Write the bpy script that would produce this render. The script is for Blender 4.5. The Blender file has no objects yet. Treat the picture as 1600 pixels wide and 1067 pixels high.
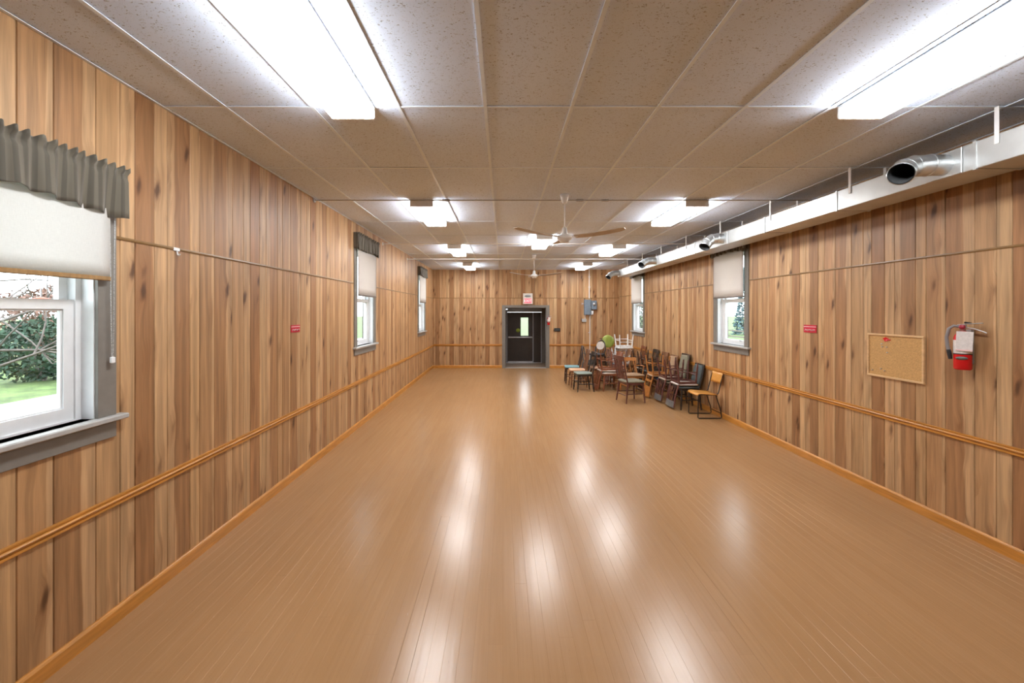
import bpy, math, random
from mathutils import Vector, Matrix, Euler
R = random.Random(7)
PI = math.pi
scene = bpy.context.scene
COL = scene.collection

# ------------------------------------------------------------------ camera, world, exposure
F_PX, VPX, VPY, EYE = 640.0, 786.0, 487.0, 1.92
cam_d = bpy.data.cameras.new('camera'); cam = bpy.data.objects.new('camera', cam_d); COL.objects.link(cam)
cam_d.sensor_width = 36.0; cam_d.lens = F_PX / 1600 * 36.0
cam_d.shift_x = (800 - VPX) / 1600; cam_d.shift_y = (VPY - 533.5) / 1600
cam_d.clip_start = 0.02; cam_d.clip_end = 400
cam.location = (0, 0, EYE); cam.rotation_euler = (PI / 2, 0, 0)
scene.camera = cam
scene.view_settings.view_transform = 'Standard'; scene.view_settings.look = 'None'
scene.view_settings.gamma = 1.0; scene.view_settings.use_curve_mapping = False
scene.view_settings.exposure = 0.22
SKY = 6.5
LAMP = 34.0
scene.cycles.max_bounces = 4; scene.cycles.diffuse_bounces = 4; scene.cycles.glossy_bounces = 2; scene.cycles.transparent_max_bounces = 8
scene.cycles.use_adaptive_sampling = True; scene.cycles.adaptive_threshold = 0.05; scene.cycles.light_sampling_threshold = 0.03
scene.cycles.caustics_reflective = False; scene.cycles.caustics_refractive = False
world = bpy.data.worlds.new('world'); scene.world = world; world.use_nodes = True
wn = world.node_tree.nodes['Background']
wn.inputs['Color'].default_value = (0.86, 0.93, 1.0, 1); wn.inputs['Strength'].default_value = SKY

# ------------------------------------------------------------------ room dimensions (metres)
XL, XR, YB, Y0, H = -2.40, 3.97, 13.96, -2.5, 3.36

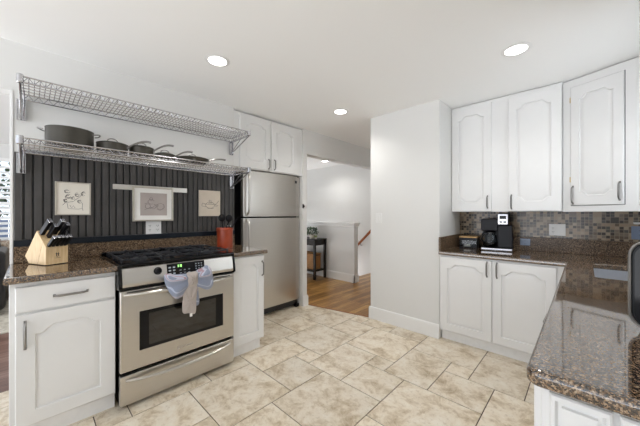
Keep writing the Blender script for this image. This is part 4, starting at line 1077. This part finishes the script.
# ================================================================== LIVING ROOM THINGS
o = build('area_rug', MB().box(-6.08, -4.45, -2.2, 0.6, 0.0, 0.014, 0.004), 'rug'); tag(o, 'pale patterned rug on the living room floor', 'rug')
so = thing('armchair', 'dark leather armchair beyond the left end of the kitchen wall', 'armchair', (-5.60, -0.66, 0.014))
build('seat', MB().box(-0.36, 0.40, -0.30, 0.30, 0.10, 0.42, 0.05, 4), 'leather', so)
build('backrest', MB().box(-0.45, -0.22, -0.38, 0.38, 0.10, 0.88, 0.07, 4), 'leather', so)
for s in (-1, 1): build('armrest', MB().box(-0.42, 0.42, s * 0.37 - 0.08, s * 0.37 + 0.08, 0.06, 0.80, 0.06, 4), 'leather', so)
for x in (-0.36, 0.36):
    for y in (-0.36, 0.36): build('leg', MB().box(x - 0.025, x + 0.025, y - 0.025, y + 0.025, 0, 0.11, 0.004), 'darkwood', so)
s2 = thing('sofa', 'beige patterned upholstered sofa under the shuttered window', 'sofa', (-6.53, 0.25, 0.0))
build('seat', MB().box(-0.30, 0.36, -0.62, 0.78, 0.08, 0.46, 0.05, 4), 'pillow', s2)
build('backrest', MB().box(-0.43, -0.18, -0.62, 0.78, 0.08, 0.84, 0.07, 4), 'pillow', s2)
for s in (-0.66, 0.82): build('armrest', MB().box(-0.42, 0.40, s - 0.08, s + 0.08, 0.06, 0.90, 0.06, 4), 'pillow', s2)
for x in (-0.38, 0.34):
    for y in (-0.66, 0.82): build('leg', MB().box(x - 0.025, x + 0.025, y - 0.025, y + 0.025, 0, 0.09, 0.004), 'darkwood', s2)

# ================================================================== OUTSIDE THE LIVING ROOM WINDOW
rs = random.Random(5)
hg = thing('hedge', 'green foliage outside the shuttered living room window', 'hedge', (-9.2, -0.6, -0.3))
hm = MB()
for k in range(900):
    c = Vector((rs.uniform(-0.35, 0.35), rs.uniform(-1.6, 1.6), rs.uniform(1.45, 2.9))); sz = rs.uniform(0.05, 0.11)
    hm.prism([(0, -sz), (sz * 0.6, 0), (0, sz), (-sz * 0.6, 0)], -0.002, 0.002, Matrix.Translation(c) @ Matrix.Rotation(rs.uniform(0, 6.28), 4, 'Z') @ Matrix.Rotation(rs.uniform(0, 3), 4, 'X'))
build('leaves', hm, 'leaf', hg)
q = MB()
for k in range(9): q.tube([(0, -1.5 + k * 0.375, 0), (0, -1.5 + k * 0.375, 1.5), (0.05, -1.45 + k * 0.375, 2.4)], 0.03, 6)
build('stems', q, 'darkwood', hg)
fe = thing('garden_fence', 'blue-grey board fence outside the living room window', 'fence', (-8.6, -0.6, -0.3))
q = MB()
for k in range(22): q.box(-0.01, 0.01, -1.6 + k * 0.146, -1.6 + k * 0.146 + 0.138, 0.05, 1.45, 0.003)
build('boards', q, 'daylit_plate_fence', fe)
for y in (-1.5, 0, 1.5): build('post', MB().box(-0.09, -0.012, y - 0.04, y + 0.04, 0, 1.5, 0.004), 'darkwood', fe)
o = struct('ground', MB().box(-11, -7.15, -4, 3, -0.4, -0.3), 'grout')
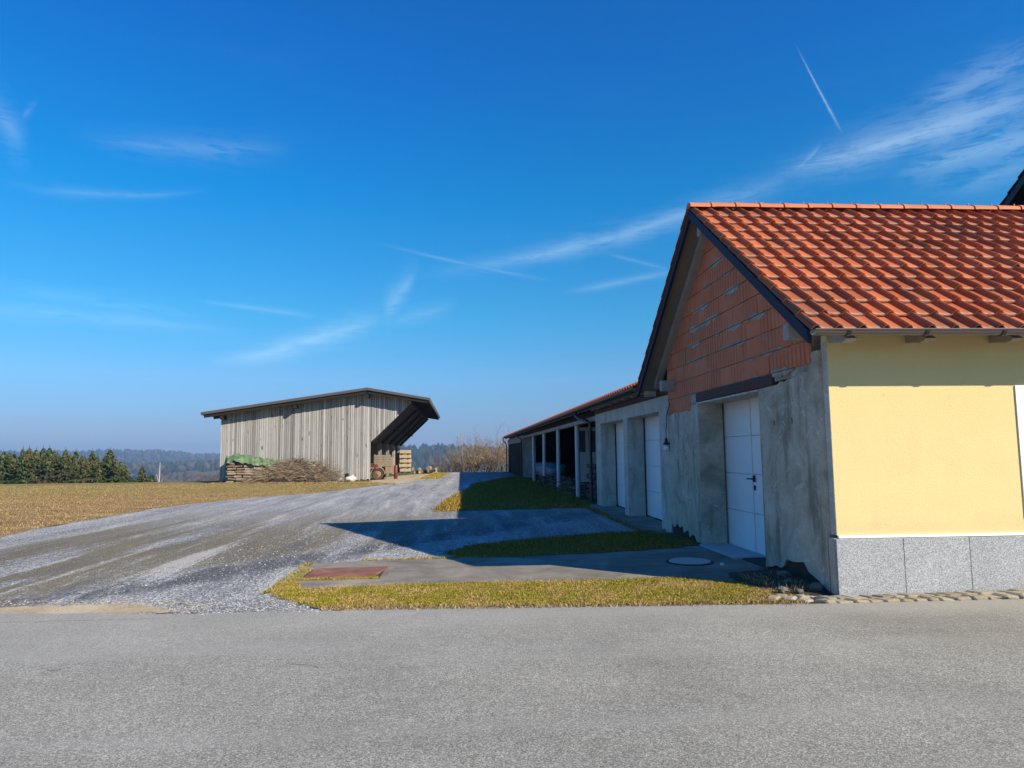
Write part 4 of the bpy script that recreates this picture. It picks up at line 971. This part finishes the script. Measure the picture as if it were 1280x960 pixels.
part('inner_partition', MB().box((-9.5, 45.2, 0), (-9.4, 63.8, 4.6)), 'dark_timber', barn)

# trailer, drum and timber inside the barn's open side
tr = thing('trailer', (-4.9, 46.4, 0), 'old wooden cart trailer with raised board side under barn roof', 'trailer')
part('bed', MB().cbox((-6.5, 45.7, .52), (-4.42, 47.2, .72), .02), 'trailer_body', tr)
for k in range(5): part('side_board', MB().cbox((-5.28, 45.66, .84+k*.15), (-4.2, 45.70, .975+k*.15), .008), 'trailer_wood', tr)
for k in range(4): part('side_board', MB().cbox((-4.24, 45.72, .84+k*.15), (-4.20, 47.2, .975+k*.15), .008), 'trailer_wood', tr)
for xx in (-5.22, -4.3): part('stake', MB().box((xx-.03, 45.705, .72), (xx+.03, 45.76, 1.62)), 'trailer_wood', tr)
n = 10; m = MB(); pr = [(-5.0+.47*math.cos(math.pi*k/n), .36+.47*math.sin(math.pi*k/n)) for k in range(n+1)]+[(-5.0-.42*math.cos(math.pi*k/n), .36+.42*math.sin(math.pi*k/n)) for k in range(n+1)]
m.prism(pr, 'y', 45.40, 45.68); part('mudguard', m, 'trailer_body', tr)
part('body_panel', MB().cbox((-4.55, 45.5, .40), (-4.15, 47.1, .82), .02), 'trailer_body', tr)
for yy in (45.42, 47.1):
    wh = part('wheel', MB().lathe((-5.0, yy, .36), [(.22, .02), (.33, 0), (.36, .04), (.36, .14), (.33, .18), (.22, .16)], 20, axis='y'), 'tyre', tr, smooth=40)
    part('rim', MB().lathe((-5.0, yy-.004, .36), [(.04, -.03), (.07, 0), (.2, .014), (.225, .03), (.2, .15)], 16, axis='y'), 'hub_rust', wh, smooth=40)
part('drawbar', MB().beam((-6.4, 46.4, .5), (-8.0, 46.4, .45), .1, .1), 'trailer_body', tr)
tr.location.x -= .25
m = MB(); m.lathe((-4.26, 47.0, 0), [(.11, 0), (.12, .02), (.12, .4), (.125, .42), (.12, .44), (.12, .86), (.10, .9), (.04, .92)], 16); solid('red_drum', m, 'red_paint', (-4.26, 47.0, 0), 'upright narrow red drum at the right end of the trailer', 'drum', smooth=40)
m = MB(); m.cbox((-5.9, 45.45, .80), (-5.25, 45.64, .96), .03); m.cbox((-5.75, 45.5, .96), (-5.45, 45.62, 1.06), .02); solid('red_toolbox', m, 'red_paint', (-5.6, 45.5, .80), 'small red box on the trailer bed beside barn wall edge', 'box')
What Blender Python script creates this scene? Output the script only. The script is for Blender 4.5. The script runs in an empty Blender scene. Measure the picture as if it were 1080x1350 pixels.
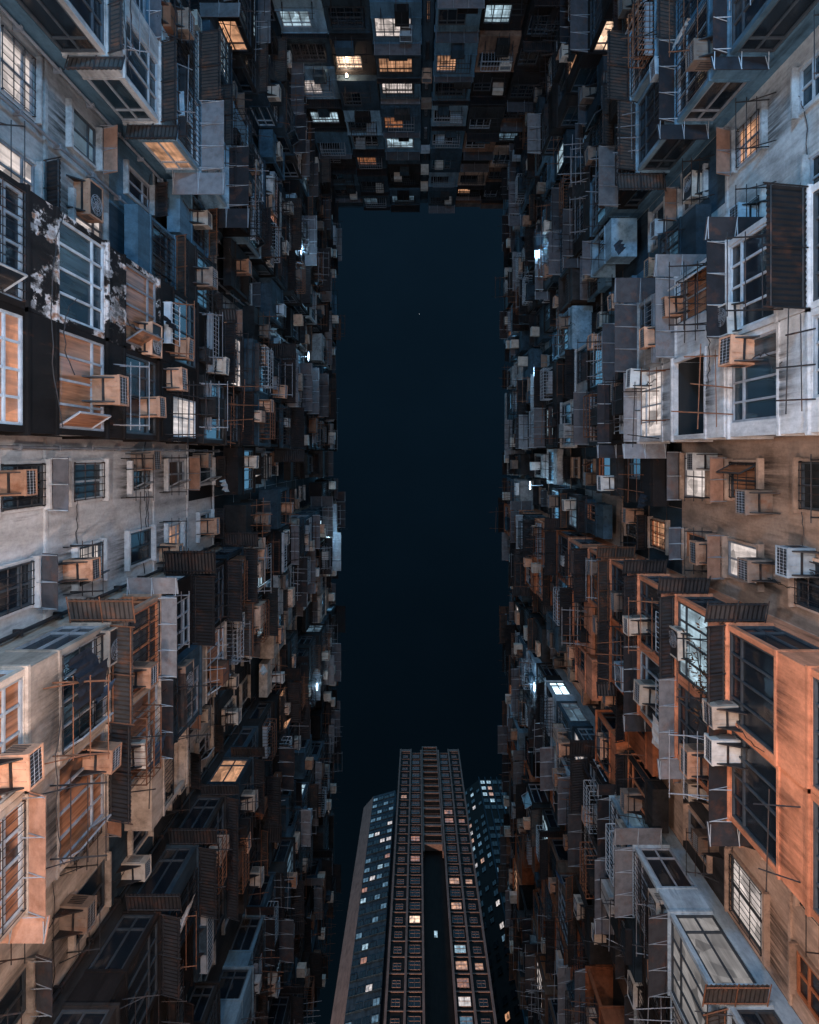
import bpy, math, random
from mathutils import Vector

D = bpy.data
scene = bpy.context.scene
COL = scene.collection
R = math.radians
PI = math.pi

# ------------------------------------------------------------------ sizes
EYE = 1.5                 # camera height above the courtyard
HALF = 9.0                # courtyard half width, to the recessed wall plane
F0 = 11.85 + EYE          # sill of storey 0
PITCH = 2.81

# ------------------------------------------------------------------ node helpers
def new_mat(name):
    m = D.materials.new(name)
    m.use_nodes = True
    nt = m.node_tree
    for n in list(nt.nodes):
        nt.nodes.remove(n)
    out = nt.nodes.new('ShaderNodeOutputMaterial')
    bs = nt.nodes.new('ShaderNodeBsdfPrincipled')
    nt.links.new(bs.outputs[0], out.inputs[0])
    return m, nt, bs

def node(nt, typ, **kw):
    n = nt.nodes.new(typ)
    for k, v in kw.items():
        if k in n.inputs.keys():
            n.inputs[k].default_value = v
        else:
            setattr(n, k, v)
    return n

def c4(c):
    return (c[0], c[1], c[2], 1.0)

def mixrgb(nt, fac, a, b, blend='MIX'):
    n = nt.nodes.new('ShaderNodeMix')
    n.data_type = 'RGBA'
    n.blend_type = blend
    for sock, v in ((n.inputs[0], fac), (n.inputs[6], a), (n.inputs[7], b)):
        if isinstance(v, bpy.types.NodeSocket):
            nt.links.new(v, sock)
        else:
            sock.default_value = v if not isinstance(v, tuple) else (c4(v) if len(v) == 3 else v)
    return n.outputs[2]

def ramp(nt, src, stops):
    n = nt.nodes.new('ShaderNodeValToRGB')
    e = n.color_ramp.elements
    e[0].position, e[0].color = stops[0][0], c4(stops[0][1])
    e[1].position, e[1].color = stops[-1][0], c4(stops[-1][1])
    for p, c in stops[1:-1]:
        x = e.new(p)
        x.color = c4(c)
    nt.links.new(src, n.inputs[0])
    return n.outputs[0]

def noise(nt, vec, scale, detail=6, rough=.6):
    n = node(nt, 'ShaderNodeTexNoise')
    n.inputs['Scale'].default_value = scale
    n.inputs['Detail'].default_value = detail
    n.inputs['Roughness'].default_value = rough
    nt.links.new(vec, n.inputs['Vector'])
    return n.outputs[0]

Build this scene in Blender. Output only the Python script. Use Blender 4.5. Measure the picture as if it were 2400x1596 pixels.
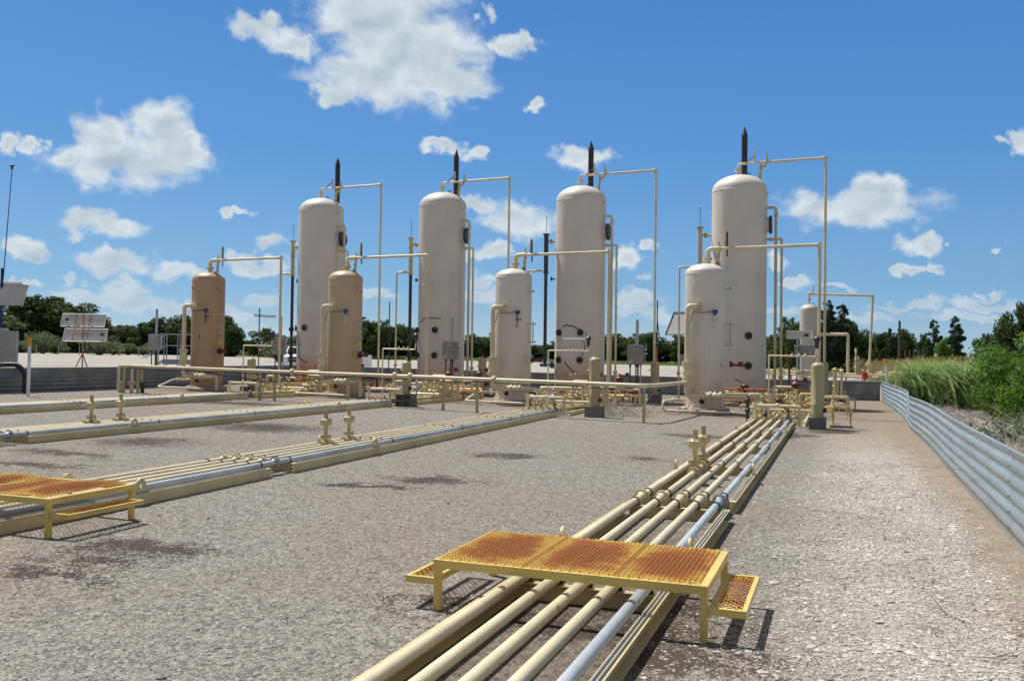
import bpy, math, random
from mathutils import Vector, Matrix
R = math.radians
random.seed(7)
for o in list(bpy.data.objects): bpy.data.objects.remove(o)
S = bpy.context.scene
COL = S.collection
# ------------------------------------------------------------------ camera
F, CX, CY, EYE = 2078., 1200., 798., 1.7            # focal length and centre for a 2400 px wide frame
up = Vector((.0135, -1, 41.0/F)).normalized()
yd = Vector((765., 41.0+.0135*765, F)).normalized()
xd = yd.cross(up).normalized()
if xd.x < 0: xd = -xd
M = Matrix((xd, yd, up))                            # image axes (right, down, forward) -> world
cam_d = bpy.data.cameras.new('camera'); cam = bpy.data.objects.new('camera', cam_d); COL.objects.link(cam)
right, down, fwd = M @ Vector((1,0,0)), M @ Vector((0,1,0)), M @ Vector((0,0,1))
rot = Matrix((right, -down, -fwd)).transposed()
cam.matrix_world = Matrix.Translation((0,0,EYE)) @ rot.to_4x4()
cam_d.sensor_width = 36; cam_d.lens = 36*F/2400; cam_d.clip_end = 3000; cam_d.clip_start = .05
S.camera = cam
S.render.resolution_x = 1024; S.render.resolution_y = 680
S.view_settings.view_transform = 'Standard'; S.view_settings.look = 'None'
S.view_settings.gamma = 1; S.view_settings.exposure = 0.16
def ray(px, py): return M @ Vector((px-CX, py-CY, F))
def gz(x): return .0118*min(max(0., -6-x), 135)
def G(px, py, h=0.):                                # where a sight line meets the yard
    d = ray(px, py); z = 0
    for _ in range(50):
        p = d*((z+h-EYE)/d.z); z = .5*z+.5*gz(p.x)
    return Vector((p.x, p.y, z+h))
def PY(px, py, Y):                                  # where it meets a row of equipment
    d = ray(px, py); t = Y/d.y; return Vector((d.x*t, Y, EYE+d.z*t))
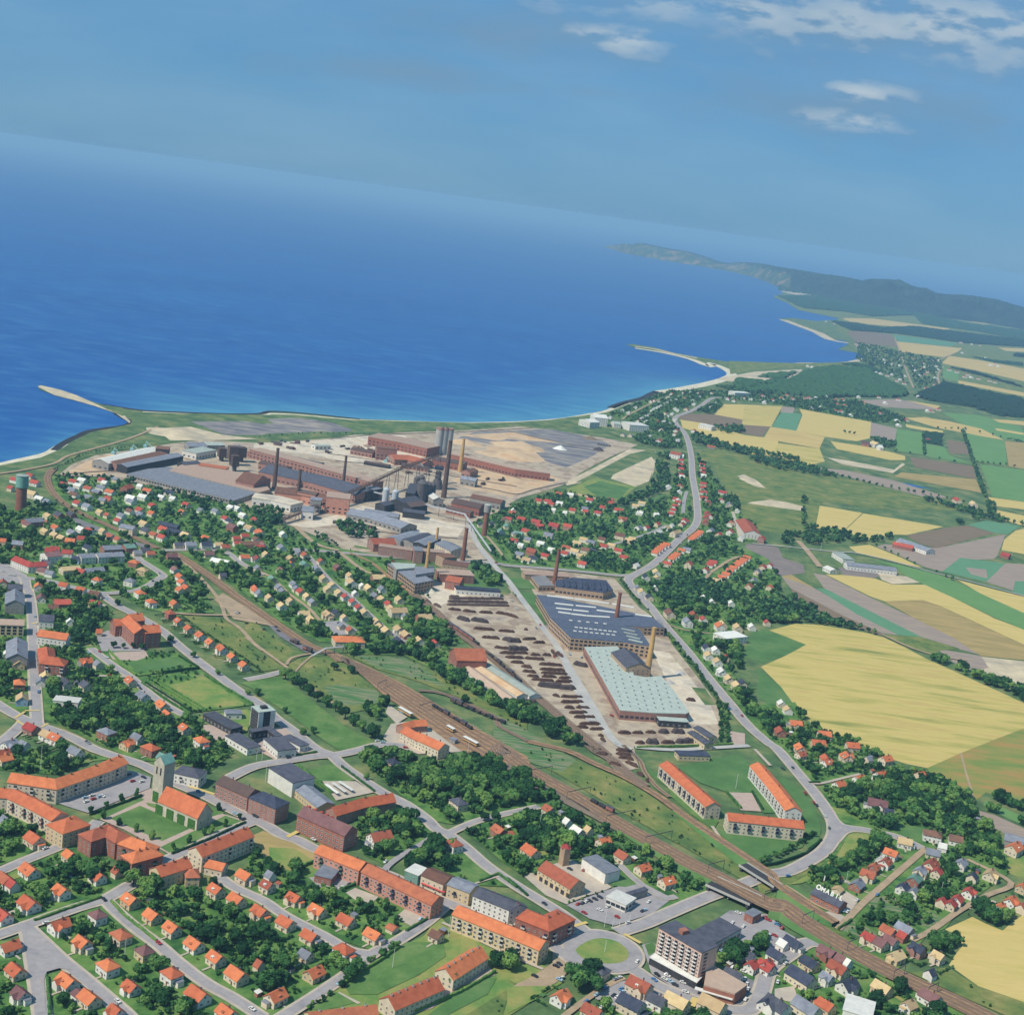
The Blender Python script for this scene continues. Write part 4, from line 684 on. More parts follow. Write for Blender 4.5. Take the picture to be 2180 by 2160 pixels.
# ------------------------------------------------------------------ buildings
def unit_window(n, w, h, fr='frame_white'):
    m = MB()
    m.add([(-w / 2, 0, -h / 2), (w / 2, 0, -h / 2), (w / 2, 0, h / 2), (-w / 2, 0, h / 2)], [(0, 1, 2, 3)], 0)
    t = .12
    for a, b, c, d in ((-w / 2, w / 2, -h / 2, -h / 2 + t), (-w / 2, w / 2, h / 2 - t, h / 2), (-w / 2, -w / 2 + t, -h / 2, h / 2), (w / 2 - t, w / 2, -h / 2, h / 2), (-.05, .05, -h / 2, h / 2)):
        m.add([(a, -.03, c), (b, -.03, c), (b, -.03, d), (a, -.03, d)], [(0, 1, 2, 3)], 1)
    me = bpy.data.meshes.new(n); me.from_pydata(m.v, [], m.f); me.materials.append(MATS['glass']); me.materials.append(MATS[fr]); me.polygons.foreach_set('material_index', m.m); return me
WIN = unit_window('window', 1.3, 1.4); WINB = unit_window('window', 1.7, 1.5); WINS = unit_window('window', 3.2, 2.2, 'steel'); WINT = unit_window('window', 1.0, 2.0)
def unit(n, mats, f):
    m = MB(); f(m); me = bpy.data.meshes.new(n); me.from_pydata(m.v, [], m.f)
    for q in mats: me.materials.append(MATS[q])
    me.polygons.foreach_set('material_index', m.m); return me
def bal(m):
    m.box((0, -.7, -1.0), (2.9, 1.3, .15)); m.box((0, -1.3, -.85), (2.9, .08, .95), m=1)
    for s in (-1, 1): m.box((s * 1.41, -.7, -.85), (.08, 1.2, .95), m=1)
    m.add([(-1.1, -.04, -.85), (1.1, -.04, -.85), (1.1, -.04, 1.1), (-1.1, -.04, 1.1)], [(0, 1, 2, 3)], 2)
wallm('wall_tower', S(222, 188, 168), S(210, 174, 156)); MT('panel_white', S(226, 222, 212)); BAL = {k: unit('balcony', ['concrete', k, 'glass'], bal) for k in ('balcony_front', 'balcony_navy', 'roof_maroon', 'balcony_green', 'panel_white')  if k in MATS or not MT(k, S(90, 120, 100)) is None}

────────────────

→ **What the task asks**
Skip every picture and return the lines above from the top through the one that contains "XL, XR, YB, Y0, H".

→ **Solution**
Write the bpy script that would produce this render. The script is for Blender 4.5. The Blender file has no objects yet. Treat the picture as 1600 pixels wide and 1067 pixels high.
import bpy, math, random
from mathutils import Vector, Matrix, Euler
R = random.Random(7)
PI = math.pi
scene = bpy.context.scene
COL = scene.collection

# ------------------------------------------------------------------ camera, world, exposure
F_PX, VPX, VPY, EYE = 640.0, 786.0, 487.0, 1.92
cam_d = bpy.data.cameras.new('camera'); cam = bpy.data.objects.new('camera', cam_d); COL.objects.link(cam)
cam_d.sensor_width = 36.0; cam_d.lens = F_PX / 1600 * 36.0
cam_d.shift_x = (800 - VPX) / 1600; cam_d.shift_y = (VPY - 533.5) / 1600
cam_d.clip_start = 0.02; cam_d.clip_end = 400
cam.location = (0, 0, EYE); cam.rotation_euler = (PI / 2, 0, 0)
scene.camera = cam
scene.view_settings.view_transform = 'Standard'; scene.view_settings.look = 'None'
scene.view_settings.gamma = 1.0; scene.view_settings.use_curve_mapping = False
scene.view_settings.exposure = 0.22
SKY = 6.5
LAMP = 34.0
scene.cycles.max_bounces = 4; scene.cycles.diffuse_bounces = 4; scene.cycles.glossy_bounces = 2; scene.cycles.transparent_max_bounces = 8
scene.cycles.use_adaptive_sampling = True; scene.cycles.adaptive_threshold = 0.05; scene.cycles.light_sampling_threshold = 0.03
scene.cycles.caustics_reflective = False; scene.cycles.caustics_refractive = False
world = bpy.data.worlds.new('world'); scene.world = world; world.use_nodes = True
wn = world.node_tree.nodes['Background']
wn.inputs['Color'].default_value = (0.86, 0.93, 1.0, 1); wn.inputs['Strength'].default_value = SKY

# ------------------------------------------------------------------ room dimensions (metres)
XL, XR, YB, Y0, H = -2.40, 3.97, 13.96, -2.5, 3.36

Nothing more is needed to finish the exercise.